Is MSNBC concerned about charges of a lack of racial diversity among its on-air staff? Perhaps the cable network is realizing that its glass house is increasingly at risk of shattering from all the stones it keeps hurling at the allegedly-racist Tea Party movement.
The folks at Inside Cable News noticed a slight change in the header at the MSNBC TV homepage. See if you can spot it in the picture at right. It shouldn't be that hard; the folks at the cable network put Tamron Hall front and center in a bright pink shirt (click here for a larger image of the new header).
Did MSNBC add Hall in an effort to satiate critics who have pointed out the lack of racial diversity on the cable network? Though ICN notes the comical video produced by the Dallas Tea Party, the Congressional Black Caucus has also chided MSNBC for its lily-white staff.
Many such critiques were directly aimed at Keith Olbermann, who suggested that Tea Party protesters were racist because only white people attended their rallies. "Where are they?" asked an overdramatic Olbermann.
The Dallas Tea Party countered with its own video inviting Olbermann to one of their events.
Other conservative commentators, such as blogger Broliath, created their own videos to a similar effect, noting that MSNBC's staff and even the guests on "Countdown" were overwhelmingly white.
And as mentioned above, even the Congressional Black Caucus weighed in. According to Main Justice, CBC member Rep. Sheila Jackson Lee, D-Texas, asked NBC president Jeff Zucker why there wasn't "any black programming on NBC." She added: "Is there some assumption that black programming is not profitable?"
But is Hall's conspicuous presence in the new website header -- which was not present as late as April -- a response to MSNBC's critics? Well, Zucker did tell Jackson Lee that "diversity was one of his strategic goals and that the company was trying to do better."

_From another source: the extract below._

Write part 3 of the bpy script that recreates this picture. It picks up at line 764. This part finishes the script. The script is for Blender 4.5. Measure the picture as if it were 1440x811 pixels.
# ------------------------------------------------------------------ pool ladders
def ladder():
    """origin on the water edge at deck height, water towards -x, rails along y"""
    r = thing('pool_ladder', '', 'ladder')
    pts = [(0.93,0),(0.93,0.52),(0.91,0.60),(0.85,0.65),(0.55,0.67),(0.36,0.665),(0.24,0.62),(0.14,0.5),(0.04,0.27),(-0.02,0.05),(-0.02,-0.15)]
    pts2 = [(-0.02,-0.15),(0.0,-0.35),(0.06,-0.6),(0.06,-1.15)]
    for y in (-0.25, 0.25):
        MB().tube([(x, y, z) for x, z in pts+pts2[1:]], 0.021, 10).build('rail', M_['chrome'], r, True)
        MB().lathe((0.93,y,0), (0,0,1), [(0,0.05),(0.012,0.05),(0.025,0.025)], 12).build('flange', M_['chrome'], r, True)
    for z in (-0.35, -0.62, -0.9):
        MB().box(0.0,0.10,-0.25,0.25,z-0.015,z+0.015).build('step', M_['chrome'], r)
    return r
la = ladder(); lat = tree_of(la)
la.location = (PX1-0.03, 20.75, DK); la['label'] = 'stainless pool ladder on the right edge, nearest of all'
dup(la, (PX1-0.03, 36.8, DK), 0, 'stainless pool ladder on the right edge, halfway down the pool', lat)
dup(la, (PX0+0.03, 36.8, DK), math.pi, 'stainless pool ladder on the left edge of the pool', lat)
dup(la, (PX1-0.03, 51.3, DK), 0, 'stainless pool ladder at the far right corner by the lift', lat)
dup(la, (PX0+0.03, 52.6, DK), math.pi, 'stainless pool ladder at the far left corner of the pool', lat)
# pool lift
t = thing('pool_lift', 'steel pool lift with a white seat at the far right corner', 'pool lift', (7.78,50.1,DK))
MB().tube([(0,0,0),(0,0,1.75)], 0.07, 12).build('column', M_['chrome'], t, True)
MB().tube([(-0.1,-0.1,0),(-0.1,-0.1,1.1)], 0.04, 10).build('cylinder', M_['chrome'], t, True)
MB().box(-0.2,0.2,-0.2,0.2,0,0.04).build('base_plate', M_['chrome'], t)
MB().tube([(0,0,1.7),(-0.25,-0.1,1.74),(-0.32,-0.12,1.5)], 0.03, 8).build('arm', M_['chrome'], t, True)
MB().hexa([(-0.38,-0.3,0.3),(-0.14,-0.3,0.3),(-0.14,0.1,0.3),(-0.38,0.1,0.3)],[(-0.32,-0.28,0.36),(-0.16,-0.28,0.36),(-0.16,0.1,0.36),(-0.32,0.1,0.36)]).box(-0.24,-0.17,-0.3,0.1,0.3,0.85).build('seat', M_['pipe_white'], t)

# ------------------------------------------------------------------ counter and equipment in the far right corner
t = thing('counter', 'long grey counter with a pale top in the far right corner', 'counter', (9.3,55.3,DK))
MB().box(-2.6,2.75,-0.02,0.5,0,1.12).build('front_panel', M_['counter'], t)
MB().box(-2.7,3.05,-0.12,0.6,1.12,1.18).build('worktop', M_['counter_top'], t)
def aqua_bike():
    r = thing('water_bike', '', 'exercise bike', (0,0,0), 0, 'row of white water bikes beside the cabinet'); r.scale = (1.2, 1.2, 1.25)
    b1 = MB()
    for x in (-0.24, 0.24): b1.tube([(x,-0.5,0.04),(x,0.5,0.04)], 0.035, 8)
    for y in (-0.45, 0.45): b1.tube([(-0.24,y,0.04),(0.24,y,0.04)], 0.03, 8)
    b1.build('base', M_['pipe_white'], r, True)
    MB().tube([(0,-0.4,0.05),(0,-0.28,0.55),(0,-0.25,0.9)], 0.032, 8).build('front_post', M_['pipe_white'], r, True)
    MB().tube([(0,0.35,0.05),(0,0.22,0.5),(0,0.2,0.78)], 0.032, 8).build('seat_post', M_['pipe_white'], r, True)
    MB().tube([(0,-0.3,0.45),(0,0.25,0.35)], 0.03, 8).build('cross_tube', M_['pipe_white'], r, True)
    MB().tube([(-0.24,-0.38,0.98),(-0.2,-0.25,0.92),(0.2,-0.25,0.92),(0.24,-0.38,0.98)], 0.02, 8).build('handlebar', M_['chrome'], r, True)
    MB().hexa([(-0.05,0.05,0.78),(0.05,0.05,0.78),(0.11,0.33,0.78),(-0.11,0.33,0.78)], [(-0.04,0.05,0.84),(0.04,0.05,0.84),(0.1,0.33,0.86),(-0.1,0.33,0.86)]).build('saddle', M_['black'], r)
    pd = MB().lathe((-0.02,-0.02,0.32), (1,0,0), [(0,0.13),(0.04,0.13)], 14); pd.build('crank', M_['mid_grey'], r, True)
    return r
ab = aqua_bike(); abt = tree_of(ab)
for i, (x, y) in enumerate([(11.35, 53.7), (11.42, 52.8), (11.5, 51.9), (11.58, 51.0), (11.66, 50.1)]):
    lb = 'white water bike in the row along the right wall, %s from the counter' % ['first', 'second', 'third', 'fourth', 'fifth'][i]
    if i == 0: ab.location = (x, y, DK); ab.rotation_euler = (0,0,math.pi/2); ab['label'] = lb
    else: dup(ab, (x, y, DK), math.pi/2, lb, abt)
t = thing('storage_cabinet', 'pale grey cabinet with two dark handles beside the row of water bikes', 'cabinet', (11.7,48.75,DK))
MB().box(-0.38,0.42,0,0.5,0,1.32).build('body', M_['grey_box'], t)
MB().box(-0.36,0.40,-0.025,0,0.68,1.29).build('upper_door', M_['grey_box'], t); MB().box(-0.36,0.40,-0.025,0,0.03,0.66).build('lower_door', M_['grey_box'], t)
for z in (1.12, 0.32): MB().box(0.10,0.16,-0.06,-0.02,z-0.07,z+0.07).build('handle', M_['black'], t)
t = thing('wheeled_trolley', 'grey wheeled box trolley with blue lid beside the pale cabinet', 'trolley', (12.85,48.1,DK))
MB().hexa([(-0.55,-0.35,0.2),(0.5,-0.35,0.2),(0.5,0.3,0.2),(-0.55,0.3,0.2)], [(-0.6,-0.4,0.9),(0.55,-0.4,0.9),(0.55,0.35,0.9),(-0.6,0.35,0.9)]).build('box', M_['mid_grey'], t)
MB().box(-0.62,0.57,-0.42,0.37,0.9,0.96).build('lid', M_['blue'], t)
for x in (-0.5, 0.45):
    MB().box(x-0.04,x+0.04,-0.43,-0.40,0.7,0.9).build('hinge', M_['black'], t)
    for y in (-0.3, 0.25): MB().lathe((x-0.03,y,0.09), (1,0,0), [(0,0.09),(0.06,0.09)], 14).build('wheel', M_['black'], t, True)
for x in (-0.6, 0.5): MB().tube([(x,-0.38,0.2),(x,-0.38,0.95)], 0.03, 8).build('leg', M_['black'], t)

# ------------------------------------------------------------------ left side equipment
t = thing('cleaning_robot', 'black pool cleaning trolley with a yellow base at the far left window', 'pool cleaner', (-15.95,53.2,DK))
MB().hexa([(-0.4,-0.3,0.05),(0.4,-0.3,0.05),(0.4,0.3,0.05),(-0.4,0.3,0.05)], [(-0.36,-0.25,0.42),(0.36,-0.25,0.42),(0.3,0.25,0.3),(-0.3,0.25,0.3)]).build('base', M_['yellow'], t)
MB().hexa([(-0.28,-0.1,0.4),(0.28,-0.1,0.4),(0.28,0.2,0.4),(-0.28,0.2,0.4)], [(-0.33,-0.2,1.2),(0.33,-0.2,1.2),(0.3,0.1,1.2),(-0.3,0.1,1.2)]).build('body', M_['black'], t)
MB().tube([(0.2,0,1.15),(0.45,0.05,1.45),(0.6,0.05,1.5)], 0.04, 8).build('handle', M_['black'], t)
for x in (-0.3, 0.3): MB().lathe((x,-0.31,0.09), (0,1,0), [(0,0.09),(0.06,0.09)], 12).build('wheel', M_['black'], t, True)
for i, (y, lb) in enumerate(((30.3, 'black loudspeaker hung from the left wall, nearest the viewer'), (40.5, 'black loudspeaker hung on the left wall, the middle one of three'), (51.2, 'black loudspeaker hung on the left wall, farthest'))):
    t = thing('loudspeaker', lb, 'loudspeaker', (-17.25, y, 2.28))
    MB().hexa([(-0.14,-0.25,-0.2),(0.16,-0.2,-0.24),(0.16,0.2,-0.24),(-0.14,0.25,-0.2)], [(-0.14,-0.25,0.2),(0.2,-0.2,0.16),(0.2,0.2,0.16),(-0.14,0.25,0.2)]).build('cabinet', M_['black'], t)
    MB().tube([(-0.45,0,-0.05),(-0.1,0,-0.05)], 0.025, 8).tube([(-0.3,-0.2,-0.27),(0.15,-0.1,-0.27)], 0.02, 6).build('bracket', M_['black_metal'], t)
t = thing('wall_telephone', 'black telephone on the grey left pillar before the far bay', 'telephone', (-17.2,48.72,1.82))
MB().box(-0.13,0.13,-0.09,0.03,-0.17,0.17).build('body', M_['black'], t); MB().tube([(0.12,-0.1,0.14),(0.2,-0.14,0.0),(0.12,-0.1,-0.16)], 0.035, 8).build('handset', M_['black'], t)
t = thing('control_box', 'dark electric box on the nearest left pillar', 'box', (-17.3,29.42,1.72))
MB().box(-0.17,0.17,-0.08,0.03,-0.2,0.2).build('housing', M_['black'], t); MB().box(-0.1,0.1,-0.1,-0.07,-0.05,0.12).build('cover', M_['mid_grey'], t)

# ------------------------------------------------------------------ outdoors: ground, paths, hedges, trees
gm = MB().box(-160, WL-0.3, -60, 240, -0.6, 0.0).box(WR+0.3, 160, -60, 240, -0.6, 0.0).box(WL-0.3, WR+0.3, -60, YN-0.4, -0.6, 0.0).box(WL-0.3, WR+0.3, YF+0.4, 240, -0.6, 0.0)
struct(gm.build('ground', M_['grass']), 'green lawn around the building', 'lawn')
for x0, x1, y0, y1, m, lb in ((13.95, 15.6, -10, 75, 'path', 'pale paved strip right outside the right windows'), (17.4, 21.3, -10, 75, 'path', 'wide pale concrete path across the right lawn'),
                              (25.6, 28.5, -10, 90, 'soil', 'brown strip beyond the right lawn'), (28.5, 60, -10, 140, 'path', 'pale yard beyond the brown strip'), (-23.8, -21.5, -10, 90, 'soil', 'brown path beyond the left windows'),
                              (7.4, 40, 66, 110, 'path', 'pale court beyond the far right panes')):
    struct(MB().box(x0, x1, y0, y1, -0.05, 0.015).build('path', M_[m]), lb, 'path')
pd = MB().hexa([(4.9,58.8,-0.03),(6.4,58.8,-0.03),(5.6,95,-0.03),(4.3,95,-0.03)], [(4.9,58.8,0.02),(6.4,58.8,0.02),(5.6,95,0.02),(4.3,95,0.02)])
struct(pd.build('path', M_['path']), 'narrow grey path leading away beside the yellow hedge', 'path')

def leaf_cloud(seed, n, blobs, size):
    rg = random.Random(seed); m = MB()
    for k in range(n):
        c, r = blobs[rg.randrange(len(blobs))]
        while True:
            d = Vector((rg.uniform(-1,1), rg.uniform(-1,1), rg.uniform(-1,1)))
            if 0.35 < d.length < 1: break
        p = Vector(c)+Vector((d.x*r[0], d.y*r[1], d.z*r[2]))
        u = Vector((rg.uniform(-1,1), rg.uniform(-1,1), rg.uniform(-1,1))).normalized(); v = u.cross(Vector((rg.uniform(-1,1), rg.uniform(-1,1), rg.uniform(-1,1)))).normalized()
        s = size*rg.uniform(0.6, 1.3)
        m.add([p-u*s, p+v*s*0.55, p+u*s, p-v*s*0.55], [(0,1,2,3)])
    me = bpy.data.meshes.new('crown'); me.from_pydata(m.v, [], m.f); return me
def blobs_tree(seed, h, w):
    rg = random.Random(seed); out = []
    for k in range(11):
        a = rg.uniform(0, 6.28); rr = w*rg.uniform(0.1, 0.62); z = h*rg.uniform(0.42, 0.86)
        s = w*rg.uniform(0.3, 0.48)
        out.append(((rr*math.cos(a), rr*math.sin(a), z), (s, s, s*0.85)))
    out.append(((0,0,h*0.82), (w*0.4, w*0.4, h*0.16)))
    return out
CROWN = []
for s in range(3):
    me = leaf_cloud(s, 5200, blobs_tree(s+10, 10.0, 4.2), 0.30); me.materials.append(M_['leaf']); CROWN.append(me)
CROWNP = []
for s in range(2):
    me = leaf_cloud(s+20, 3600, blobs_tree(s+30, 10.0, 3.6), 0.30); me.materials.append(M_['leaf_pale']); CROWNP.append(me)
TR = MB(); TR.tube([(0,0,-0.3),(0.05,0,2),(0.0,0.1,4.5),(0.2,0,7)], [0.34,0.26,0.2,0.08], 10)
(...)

Furthermore, as ICN notes:
…Hall’s inclusion with the “Heavy Hitters” of MSNBC is a bit strange. MSNBC has never before bothered to put any of its M-FR dayside news talent in with the ones that get all the attention. It’s not like Hall’s two hours are fundamentally different in either format or subject matter from what airs at 10, 12, or 3pm ET aside from the fact that they still have segments from inside the control room. So the question arises: Why put Hall up front and center, literally center in this case, with a picture that is fundamentally different from the subdued wardrobe theme that everyone else is sporting (which just about guarantees that Hall is the one you’re going to notice first because her picture sticks out so)?
This is, after all, the same cable network whose on-air staff confused Jesse Jackson and Al Sharpton.